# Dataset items
◇ ◇ ◇ ◇

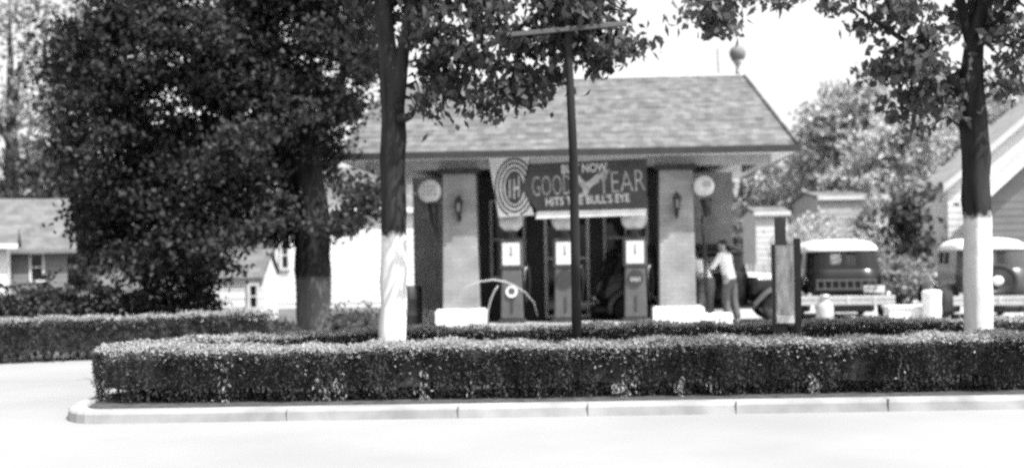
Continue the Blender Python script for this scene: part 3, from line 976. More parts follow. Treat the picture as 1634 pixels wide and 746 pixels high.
def fuel_pump(label, px, base_z, kind):
    w = P(px, 520, 24.3)
    lx = (Ms.inverted() @ Vector((w.x, w.y, 0))).x
    loc = Ms @ Vector((lx, -.1, .14))
    p = thing('fuel_pump', label, 'fuel pump', loc, SA, 'fuel pumps on the pump island')
    MB().box(-.27, .27, -.22, .22, 0, .07).build('base', M['pumpdark'], p, bevel=.01)
    body = MB().frustum((-.225, .225, -.17, .17), .07, (-.20, .20, -.16, .16), 1.06).build('body', M['pump'], p, bevel=.03)
    MB().box(-.02, .02, -.181, -.172, .2, .5).build('door_handle', M['pumpdark'], body)
    head = MB().box(-.235, .235, -.18, .18, 1.06, 1.66).build('head', M['pump'] , p, bevel=.05)
    MB().box(-.2, .2, -.183, -.18, 1.10, 1.62).build('dial_frame', M['pumpdark'], head, bevel=.001)
    f_ = MB().box(-.172, .172, -.19, -.18, 1.14, 1.58).build('dial_face', M['face'], head, bevel=.003)
    MB().prism([(-.012, 1.33), (.012, 1.33), (.006, 1.52), (-.006, 1.52)], -.197, -.192).prism([(-.02, 1.33), (.02, 1.33), (.02, 1.36), (-.02, 1.36)], -.1975, -.1925).build('dial_hand', M['pumpdark'], f_)
    MB().lathe([(.19, 1.66), (.16, 1.70), (.11, 1.72), (.10, 1.76), (.14, 1.79), (.15, 1.81)], 18).build('neck', M['pumpdark'], p, smooth=True)
    gb = MB()
    cz = 2.03
    rim = .25
    for y0, y1, r in ((-.085, .085, .25),):
        pass
    prof_ = [(-.10, .12), (-.085, .20), (-.06, .245), (-.02, .262), (.02, .262), (.06, .245), (.085, .20), (.10, .12)]
    n_ = 8 if kind == 0 else 28
    ph0 = math.pi / 8 if kind == 0 else 0
    rings_ = [[(r * math.cos(2 * math.pi * t / n_ + ph0), y, cz + r * math.sin(2 * math.pi * t / n_ + ph0)) for t in range(n_)] for y, r in prof_]
    gl = gb.loft(rings_).build('globe', M['globe'], p, smooth=kind != 0, bevel=.02 if kind == 0 else 0)
    if kind == 1:
        s = MB()
        for k, hh in enumerate((.07, .07, .07, .07, .07)):
            x = -.13 + k * .058
            s.box(x, x + .038, -.112, -.106, cz + .04, cz + .04 + hh)
        s.build('globe_lettering', M['pumpdark'], gl)
    if kind == 0:
        s = MB()
        for k in range(6):
            x = -.15 + k * .052
            s.box(x, x + .03, -.112, -.106, cz - .01 + .012 * (k % 2), cz + .05)
        s.build('globe_lettering', M['trim'], gl)
    if kind == 0:
        em = disc_y(.115, -.2, -.172, .62)
        e = em.build('emblem', M['white'], body)
        disc_y(.07, -.204, -.2, .63).build('emblem_centre', M['pump'], e)
    elif kind == 1:
        disc_y(.17, -.195, -.172, .87).build('emblem', M['pumpdark'], body)
    else:
        e = disc_y(.15, -.195, -.172, .86).build('emblem', M['pumpdark'], body)
        s = MB()
        for k in range(5):
            x = -.10 + k * .042
            s.box(x, x + .026, -.199, -.195, .79, .87)
        s.build('emblem_mark', M['lettergrey'], e)
    # side hose with nozzle
    MB().tube([(.235, 0, 1.2), (.33, -.02, 1.12), (.36, -.03, .8), (.33, -.04, .45), (.28, -.05, .4), (.25, -.05, .7), (.25, -.04, .95)], .018, 7).build('pump_hose', M['black'], p, smooth=True)
    MB().tube([(.25, -.04, .93), (.26, -.06, 1.05), (.3, -.08, 1.1)], [.02, .026, .014], 7).build('nozzle', M['silver'], p, smooth=True)
    return p

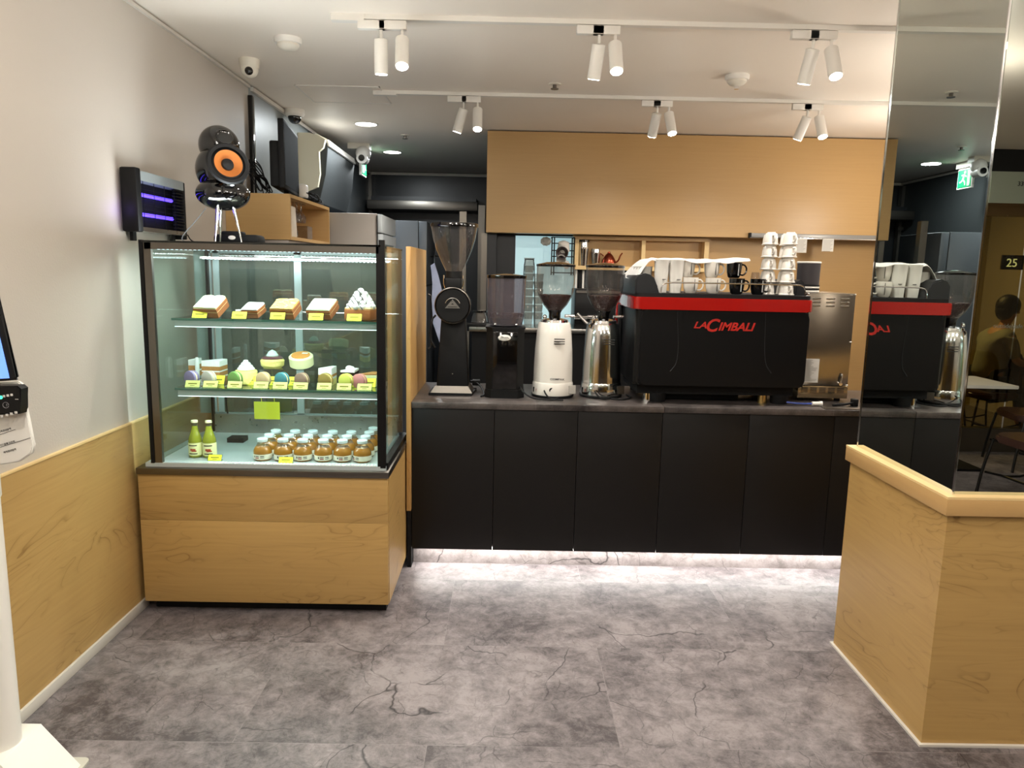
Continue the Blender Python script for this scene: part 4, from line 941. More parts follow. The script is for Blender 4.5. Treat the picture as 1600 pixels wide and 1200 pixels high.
def italian(px, Y, bodym, label, chrome=False):
    g = thing('coffee_grinder', label, 'coffee grinder', (px_x(px, Y), Y, CT+.0005), local=True)
    MB().lathe([(.113, 0), (.117, .004), (.117, .012)], seg=40).build('rubber_base', X['mblack'], g)
    MB().lathe([(.112, .012), (.114, .03), (.111, .072), (.108, .080)], seg=40, squash=(1, .95)).build('base_ring', bodym, g)
    MB().lathe([(.107, .078), (.106, .16), (.102, .26), (.095, .34), (.088, .395), (.082, .405)], seg=48, squash=(1, .92)).build('body', bodym, g)
    MB().lathe([(.075, .404), (.072, .418), (.05, .424), (.03, .428)], seg=32).build('collar', X['chrome'], g)
    s = MB()
    for k in range(3): s.box(-.005, .052, -.0975-.0005*k, -.093, .318-.0125*k, .3225-.0125*k)
    s.build('vent_slots', X['ink'], g)
    MB().box(.052, .092, -.0975, -.085, .022, .066, rot=RZ(radians(22)), loc=(.0, -.005, 0)).build('rating_plate', X['dsteel'] if chrome else mat('grey_sticker', (176, 172, 164), .5), g)
    MB().box(-.088, -.066, -.103, -.09, .026, .052, rot=RZ(radians(-32)), loc=(.02, .0, 0)).build('switch', X['mblack'], g)
    MB().box(-.075, -.060, -.106, -.095, .030, .046, rot=RZ(radians(-26)), loc=(.02, .0, 0)).build('switch_lamp', mat('red_switch', (140, 20, 16), .3), g)
    MB().cyl((-.012, -.106, .045), .013, .015, 'Y', rot=None).build('cord_gland', X['mblack'], g)
    pr = [(.024, .425), (.026, .452), (.030, .458), (.066, .50), (.088, .54), (.098, .575), (.102, .61), (.103, .705)]
    MB().lathe(pr, seg=40, cap=False).build('hopper', X['hopper'], g)
    MB().lathe([(.026, .424), (.032, .43), (.032, .455), (.040, .47), (.026, .472)], seg=24).build('hopper_neck', X['gloss_black'], g)
    beans([(.027, .462), (.060, .50), (.082, .54), (.086, .549), (0, .552)]).build('beans', X['bean'], g)['kind'] = 'stuff'
    MB().lathe([(.104, .702), (.106, .706), (.105, .714), (.05, .726), (0, .728)], seg=40).build('lid', X['gloss_black'], g)
    MB().cyl((.055, .01, .438), .008, .055, 'X').sphere((-.055, -.03, .434), .012).build('adjuster_knob', X['chrome'], g)
    return g
g3 = italian(863, 3.97, X['ceramic'], 'white rounded coffee grinder with beans in a clear hopper')
text('COMPAK', .0145, X['ink'], g3, (-.022, -.1035, .100), name='lettering', bold=.0002, sx=1.3)
polished = mat('polished_steel', (205, 205, 203), .12, 1)
g4 = italian(938, 3.99, polished, 'polished steel coffee grinder with beans, between the white grinder and the espresso machine', True)
def cord(px0, px1, Y0, lb, drop=.01):
    a = px_x(px0, Y0); b = px_x(px1, Y0)
    tag(MB().tube([(a, Y0, CT+.045), (a+.004, Y0-.02, CT+.035), (a+(b-a)*.3, Y0-.035, CT+.012), (a+(b-a)*.6, Y0-.03, CT+.006), (b, Y0+.0, CT+.006)], .0045, 8, smooth=2).build('cable', X['mblack']), lb, 'cord', group='grinder power cords')
cord(850, 872, 3.852, 'black cord curling from the front of the white grinder')
cord(929, 952, 3.872, 'black cord curling from the front of the polished grinder')
tag(MB().tube([(px_x(812, 3.86), 3.87, CT+.06), (px_x(818, 3.83), 3.83, CT+.035), (px_x(832, 3.81), 3.81, CT+.008), (px_x(850, 3.80), 3.80, CT+.006), (px_x(880, 3.80), 3.80, CT+.006)], .0045, 8, smooth=2).build('cable', X['mblack']), 'black cord from the eight-sided grinder running before the white grinder', 'cord')
tag(MB().tube([(px_x(735, 4.1), 4.12, CT+.05), (px_x(748, 4.05), 4.05, CT+.045), (px_x(755, 3.98), 3.98, CT+.02), (px_x(757, 3.93), 3.9, CT+.006), (px_x(752, 3.9), 3.86, CT+.006)], .005, 8, smooth=2).box(px_x(738, 4.1), px_x(750, 4.1), 4.07, 4.12, CT+.03, CT+.06, bev=.004).build('plug_and_cable', X['mblack']), 'black plug and cord beside the foot of the tall cone-hopper grinder', 'cord')
tag(MB().tube([(px_x(955, 3.86), 3.86, CT+.006), (px_x(975, 3.84), 3.84, CT+.006), (px_x(990, 3.86), 3.92, CT+.006), (px_x(985, 3.86), 4.0, CT+.006)], .0045, 8, smooth=2).build('cable', X['mblack']), 'black cord running from the polished grinder under the espresso machine', 'cord')

# ================================================================ ESPRESSO MACHINE
em = thing('espresso_machine', 'wide black espresso machine with red band and red lettering on its back', 'espresso machine', (1.13, 4.08, CT))
ex0, ex1, ey0, ey1 = .665, 1.575, 3.76, 4.32
panel = mat('black_moulded_panel', (9, 9, 10), .36, spec=.3)
def rr(xa, xb, ya_, yb_, r, n=5):
    o = []
    for cx, cy_, a0 in ((xb-r, yb_-r, 0), (xa+r, yb_-r, 90), (xa+r, ya_+r, 180), (xb-r, ya_+r, 270)):
        for i in range(n+1): a = radians(a0+90*i/n); o.append((cx+r*cos(a), cy_+r*sin(a)))
    return o
MB().prism(rr(ex0+.004, ex1-.004, ey0+.006, ey1, .03), 1.0, 1.40, 'XY', bev=.012).build('body', panel, em)
MB().prism(rr(ex0+.03, ex1-.012, 1.0, 1.395, .035), ey0-.002, ey0+.03, 'XZ', bev=.004).build('back_panel', panel, em)
for a, b, c in (((at(1058, 493, ey0).x, 1.385), (at(1060, 570, ey0).x, 1.13), (at(1047, 580, ey0).x, 1.075)), ((at(1196, 493, ey0).x, 1.385), (at(1193, 570, ey0).x, 1.13), (at(1205, 582, ey0).x, 1.075))):
    MB().tube([(a[0], ey0-.0025, a[1]), (b[0], ey0-.0025, b[1]), (c[0], ey0-.0025, c[1])], (.001, .0035), 6, smooth=2).build('panel_crease', X['darkplastic'], em)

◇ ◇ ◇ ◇

# WORK INSTRUCTIONS
List every line from the entries above in which "pixels" appears.

# RESULT
Continue the Blender Python script for this scene: part 3, from line 976. More parts follow. Treat the picture as 1634 pixels wide and 746 pixels high.
Continue the Blender Python script for this scene: part 4, from line 941. More parts follow. The script is for Blender 4.5. Treat the picture as 1600 pixels wide and 1200 pixels high.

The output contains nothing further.